DIRECTION: Leave the pictures out and quote every line from the start of the listing to the line with "PI = math.pi", inclusive.

STORED DATA:
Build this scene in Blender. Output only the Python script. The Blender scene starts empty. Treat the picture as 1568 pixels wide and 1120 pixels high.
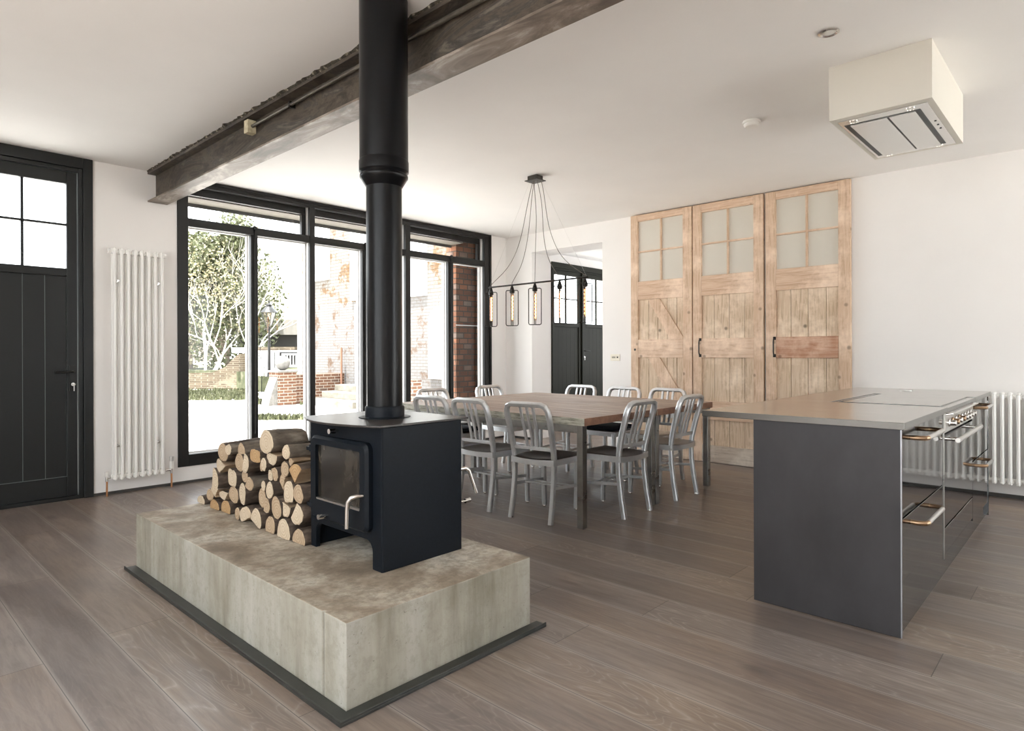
import bpy, bmesh, math, random
from mathutils import Vector, Matrix
random.seed(7)
sc = bpy.context.scene
PI = math.pi

# ------------------------------------------------------------------ camera
CAM = (0.0, 0.0, 1.2)
YAW, ROLL, FPX, SHIFT = 47.009, -0.1905, 969.97, -19.8
cd = bpy.data.cameras.new('camera'); cam = bpy.data.objects.new('camera', cd)
sc.collection.objects.link(cam); sc.camera = cam
ya, ro = math.radians(YAW), math.radians(ROLL)
fw = Vector((math.sin(ya), math.cos(ya), 0)); rt = Vector((math.cos(ya), -math.sin(ya), 0)); up = Vector((0, 0, 1))
r2 = rt * math.cos(ro) + up * math.sin(ro); u2 = -rt * math.sin(ro) + up * math.cos(ro)
M = Matrix((r2, u2, -fw)).transposed().to_4x4(); M.translation = Vector(CAM)
cam.matrix_world = M
cd.sensor_fit = 'HORIZONTAL'; cd.sensor_width = 36.0; cd.lens = FPX / 1568 * 36; cd.shift_y = SHIFT / 1568
cd.clip_start = 0.05; cd.clip_end = 300

# ------------------------------------------------------------------ world, sun, exposure
w = bpy.data.worlds.new('sky'); sc.world = w; w.use_nodes = True
bg = w.node_tree.nodes['Background']; bg.inputs[0].default_value = (0.93, 0.965, 1.0, 1); bg.inputs[1].default_value = 2.1
sd = bpy.data.lights.new('sun', 'SUN'); sun = bpy.data.objects.new('sun', sd); sc.collection.objects.link(sun)
sd.energy = 10.0; sd.angle = math.radians(1.0); sd.color = (1.0, 0.98, 0.95)
sun.rotation_euler = Vector((0.20, -0.012, -0.98)).to_track_quat('-Z', 'Y').to_euler()
sc.view_settings.view_transform = 'Standard'; sc.view_settings.look = 'None'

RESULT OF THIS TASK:
Build this scene in Blender. Output only the Python script. The Blender scene starts empty. Treat the picture as 1568 pixels wide and 1120 pixels high.
import bpy, bmesh, math, random
from mathutils import Vector, Matrix
random.seed(7)
sc = bpy.context.scene
PI = math.pi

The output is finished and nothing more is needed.